Sometimes the direction of the Civility shift depends on the nature of the Stability loss but—and this is important—often the direction of the shift is up to the player. Stability loss triggers a dramatic change in the character but it doesn’t necessarily signal how the character changes. The player still makes that choice. Thus, as the character changes Civility over time, the player can either depict a narrative arc for that character (“This is how Sandoval turns into a civilized person.”) or the player can reaffirm the character’s inherent identity by just moving the meter back and forth between two numbers. Both are legal expressions of the character’s identity and philosophy.
To give shifts on the meter some real substance, though, we need consequences for being Civil or Wild. Some of these consequences are fixed and some are variable based on the specific campaign.
First of all, Civil and Wild characters do not respond the same way to the same Interpersonal investigative abilities. The Bureaucracy ability has no foothold in a Wild community or with a Wild individual, and neither does Civil Discourse.

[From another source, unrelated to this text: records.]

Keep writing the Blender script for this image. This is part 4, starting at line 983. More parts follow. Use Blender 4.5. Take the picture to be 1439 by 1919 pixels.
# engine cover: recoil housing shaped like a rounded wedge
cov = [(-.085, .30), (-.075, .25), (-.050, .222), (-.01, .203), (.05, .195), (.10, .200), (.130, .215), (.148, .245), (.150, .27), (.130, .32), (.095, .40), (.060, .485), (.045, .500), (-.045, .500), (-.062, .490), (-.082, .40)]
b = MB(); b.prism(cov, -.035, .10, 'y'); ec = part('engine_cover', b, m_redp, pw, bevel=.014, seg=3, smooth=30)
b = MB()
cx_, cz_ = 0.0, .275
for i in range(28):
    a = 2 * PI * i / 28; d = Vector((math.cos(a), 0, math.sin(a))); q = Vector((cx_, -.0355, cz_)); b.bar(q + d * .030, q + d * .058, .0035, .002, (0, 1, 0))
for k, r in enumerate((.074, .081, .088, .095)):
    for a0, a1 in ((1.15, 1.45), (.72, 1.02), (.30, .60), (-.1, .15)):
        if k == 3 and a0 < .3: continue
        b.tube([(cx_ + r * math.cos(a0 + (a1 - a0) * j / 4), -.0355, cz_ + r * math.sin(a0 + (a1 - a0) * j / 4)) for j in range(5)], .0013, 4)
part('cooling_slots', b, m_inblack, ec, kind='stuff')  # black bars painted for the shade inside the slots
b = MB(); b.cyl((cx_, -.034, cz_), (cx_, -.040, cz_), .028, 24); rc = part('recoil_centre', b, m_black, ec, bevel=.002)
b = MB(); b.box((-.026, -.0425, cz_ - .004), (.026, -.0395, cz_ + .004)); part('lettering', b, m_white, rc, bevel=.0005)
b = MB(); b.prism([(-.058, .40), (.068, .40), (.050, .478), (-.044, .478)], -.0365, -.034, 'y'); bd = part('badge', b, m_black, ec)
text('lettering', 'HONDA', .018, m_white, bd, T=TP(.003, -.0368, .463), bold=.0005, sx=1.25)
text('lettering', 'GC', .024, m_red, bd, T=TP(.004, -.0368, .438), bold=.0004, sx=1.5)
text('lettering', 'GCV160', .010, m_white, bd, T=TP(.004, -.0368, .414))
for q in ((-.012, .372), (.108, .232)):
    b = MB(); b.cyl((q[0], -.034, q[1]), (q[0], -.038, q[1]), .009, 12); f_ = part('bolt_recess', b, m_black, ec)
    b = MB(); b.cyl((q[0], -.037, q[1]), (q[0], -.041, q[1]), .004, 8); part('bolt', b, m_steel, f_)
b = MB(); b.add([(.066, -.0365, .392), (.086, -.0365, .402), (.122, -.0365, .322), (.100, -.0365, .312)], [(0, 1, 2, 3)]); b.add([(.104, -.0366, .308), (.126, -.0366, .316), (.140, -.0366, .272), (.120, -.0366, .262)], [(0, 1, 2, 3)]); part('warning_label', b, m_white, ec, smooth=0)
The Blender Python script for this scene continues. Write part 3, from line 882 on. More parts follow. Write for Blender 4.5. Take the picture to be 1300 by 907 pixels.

To interact with a Wild character, you want to use Intimidation or Flattery, even though those same abilities might seem crass or rude to a Civil NPC.
And, of course, different individuals might still react in different ways. A Wild warlord might see Flattery as an implicit statement that your character respects her authority and will submit to her rule—it might be a sign of respect and weakness at the same time. Select the Interpersonal abilities you use on each NPC carefully.
The difference between Civilities matters, too. The closer two characters’ Civilities are, the less expensive it is to use Interpersonal abilities. Civil characters dealing with other Civil characters can gain clues from each other without spending points, as normal. To get clues from characters on the other end of the Civility spectrum, however, requires a character to spend a point or two.
Finally, we have a new aspect of Civility, which I’ve just brought out in my current development campaign. With this mechanism in play, Civility interacts with Stability differently at each end of the spectrum. Characters on the Wild end of the spectrum have the freedom to act as they wish, without pressuring themselves with all of civilization’s mores and strictures. Survival is paramount. Reciprocity is never implied. These characters face the consequences of their own actions directly, with all the Stability tests that come with them.
Characters on the Civil end of the spectrum, however, can diffuse their Stability losses over society at large. The soldier who commandeers supplies from the citizenry can pass the responsibility up the ladder to his superior. The police officer who kills in the line of duty can pass some of the Stability loss on to the community at large. At the same time, however, the Civil character is subject to Stability losses for the actions of the community. When the local civilization commits an atrocity, all subscribers to that civilization are potentially impacted by it, however slightly.
These small Stability losses are important. They add up. In the blasted landscapes and ruined cities of Razed’s future, Stability is slow to return. You get it where you can.
So, that’s what Civility looks like right now. I could have some breakthrough idea tomorrow that’ll renovate the whole system again (ask me sometime about the prescriptive Civility I experimented with earlier), but for now, this hybrid alignment system is what’s happening behind the scenes on Razed.